## AIM OF THE TASK
From the first line of the listing below, retype each line up to and including the one with "pi = math.pi"; pictures stay out.

## DATA BLOCK
** begin **

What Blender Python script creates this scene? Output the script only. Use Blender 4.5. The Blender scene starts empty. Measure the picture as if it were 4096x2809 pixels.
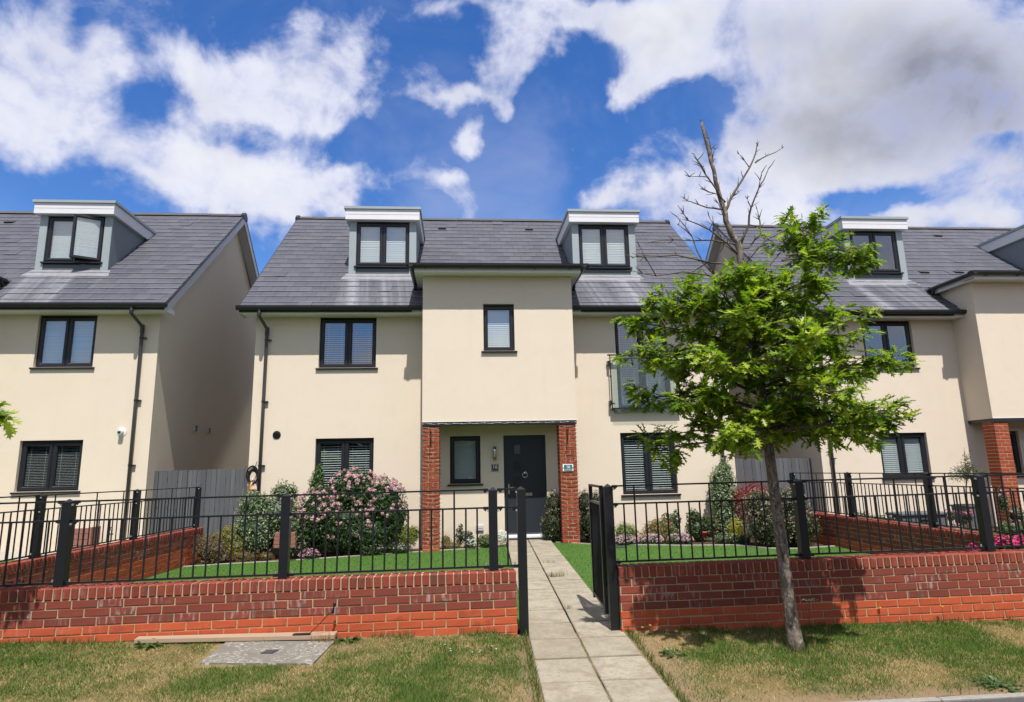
import bpy, bmesh, math, random
from mathutils import Vector, Matrix, Euler
random.seed(7)
S = bpy.context.scene
C = S.collection
pi = math.pi

# ------------------------------------------------------------------ camera
CAMLOC = Vector((0.0, -6.352, 1.4733))
PITCH, YAW, ROLL, FPX = 0.18893, 0.08444, -0.02162, 2527.04
_f = Vector((math.sin(YAW)*math.cos(PITCH), math.cos(YAW)*math.cos(PITCH), math.sin(PITCH)))
_r = Vector((math.cos(YAW), -math.sin(YAW), 0.0)); _u = _r.cross(_f)
CR = math.cos(ROLL)*_r + math.sin(ROLL)*_u
CU = -math.sin(ROLL)*_r + math.cos(ROLL)*_u
CF = _f
cam = bpy.data.cameras.new('camera'); camo = bpy.data.objects.new('camera', cam); C.objects.link(camo)
cam.sensor_width = 36.0; cam.lens = 36.0*FPX/4096.0; cam.clip_start = 0.05; cam.clip_end = 3000
M = Matrix.Identity(4)
for i in range(3):
    M[i][0] = CR[i]; M[i][1] = CU[i]; M[i][2] = -CF[i]; M[i][3] = CAMLOC[i]
camo.matrix_world = M
S.camera = camo
def project(P):
    q = Vector(P)-CAMLOC; w = q.dot(CF)
    if w < 0.2: return None
    return (512+FPX/4*q.dot(CR)/w, 351-FPX/4*q.dot(CU)/w, w)

# ------------------------------------------------------------------ light and exposure
SUN_D = Vector((-0.11, 1.0, -1.95)).normalized()
sun = bpy.data.lights.new('sun', 'SUN'); sun.energy = 5.0; sun.angle = math.radians(0.53); sun.color = (1.0, 0.955, 0.89)
suno = bpy.data.objects.new('sun', sun); C.objects.link(suno)
suno.rotation_euler = SUN_D.to_track_quat('-Z', 'Y').to_euler(); suno.location = (3, -20, 40)
S.view_settings.view_transform = 'Standard'; S.view_settings.look = 'None'
S.view_settings.exposure = 0.5; S.view_settings.gamma = 1.0
S.view_settings.use_curve_mapping = False

S.render.engine = 'CYCLES'
S.cycles.max_bounces = 7; S.cycles.diffuse_bounces = 3; S.cycles.use_adaptive_sampling = True; S.cycles.adaptive_threshold = 0.02; S.cycles.glossy_bounces = 3; S.cycles.transparent_max_bounces = 14; S.cycles.transmission_bounces = 3
S.cycles.caustics_reflective = False; S.cycles.caustics_refractive = False
# ------------------------------------------------------------------ node helper
class NT:
    def __init__(s, tree):
        s.t = tree; s.n = tree.nodes; s.l = tree.links
    def new(s, typ, **kw):
        n = s.n.new(typ)
        for k, v in kw.items():
            if k[0] == '_': setattr(n, k[1:], v)
        return n
    def put(s, sock, v):
        if isinstance(v, bpy.types.NodeSocket): s.l.new(v, sock)
        elif v is not None:
            try: sock.default_value = v
            except Exception: sock.default_value = (*v, 1.0)
    def math(s, op, a, b=None, c=None, clamp=False):
        n = s.n.new('ShaderNodeMath'); n.operation = op; n.use_clamp = clamp
        s.put(n.inputs[0], a); s.put(n.inputs[1], b); s.put(n.inputs[2], c)
        return n.outputs[0]
    def vmath(s, op, a, b=None):
        n = s.n.new('ShaderNodeVectorMath'); n.operation = op
        s.put(n.inputs[0], a); s.put(n.inputs[1], b)
        return n.outputs['Value'] if op in ('DOT_PRODUCT', 'LENGTH') else n.outputs[0]
    def mix(s, f, a, b, mode='MIX'):
        n = s.n.new('ShaderNodeMix'); n.data_type = 'RGBA'; n.blend_type = mode
        s.put(n.inputs[0], f); s.put(n.inputs[6], a if isinstance(a, bpy.types.NodeSocket) else (*a, 1.0)); s.put(n.inputs[7], b if isinstance(b, bpy.types.NodeSocket) else (*b, 1.0))
        return n.outputs[2]
    def noise(s, vec, scale, detail=3.0, rough=0.55, dist=0.0, dim='3D', out=0):
        n = s.n.new('ShaderNodeTexNoise'); n.noise_dimensions = dim
        if vec is not None: s.l.new(vec, n.inputs['Vector'])
        n.inputs['Scale'].default_value = scale; n.inputs['Detail'].default_value = detail
        n.inputs['Roughness'].default_value = rough; n.inputs['Distortion'].default_value = dist
        return n.outputs[out]
    def ramp(s, f, lo, hi, tlo=0.0, thi=1.0):
        n = s.n.new('ShaderNodeMapRange'); n.interpolation_type = 'SMOOTHSTEP'
        s.put(n.inputs[0], f); n.inputs[1].default_value = lo; n.inputs[2].default_value = hi
        n.inputs[3].default_value = tlo; n.inputs[4].default_value = thi
        return n.outputs[0]
    def pos(s):
        return s.n.new('ShaderNodeNewGeometry').outputs['Position']
    def sep(s, v):
        n = s.n.new('ShaderNodeSeparateXYZ'); s.l.new(v, n.inputs[0]); return n.outputs
    def comb(s, x, y, z=0.0):
        n = s.n.new('ShaderNodeCombineXYZ'); s.put(n.inputs[0], x); s.put(n.inputs[1], y); s.put(n.inputs[2], z); return n.outputs[0]
    def scale(s, v, xyz):
        n = s.n.new('ShaderNodeMapping'); s.l.new(v, n.inputs[0]); n.inputs['Scale'].default_value = xyz; return n.outputs[0]
    def attr(s, name, out='Fac'):
        n = s.n.new('ShaderNodeAttribute'); n.attribute_name = name; return n.outputs[out]
    def rnd(s):
        # one random number per object, or per piece where pieces are joined (attribute rnd)
        a = s.n.new('ShaderNodeObjectInfo').outputs['Random']
        return s.math('FRACT', s.math('ADD', a, s.attr('rnd')))
    def bump(s, h, strength=0.3, dist=0.01):
        n = s.n.new('ShaderNodeBump'); n.inputs['Strength'].default_value = strength; n.inputs['Distance'].default_value = dist
        s.l.new(h, n.inputs['Height']); return n.outputs[0]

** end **

## ANSWER TO THIS PROBLEM
What Blender Python script creates this scene? Output the script only. Use Blender 4.5. The Blender scene starts empty. Measure the picture as if it were 4096x2809 pixels.
import bpy, bmesh, math, random
from mathutils import Vector, Matrix, Euler
random.seed(7)
S = bpy.context.scene
C = S.collection
pi = math.pi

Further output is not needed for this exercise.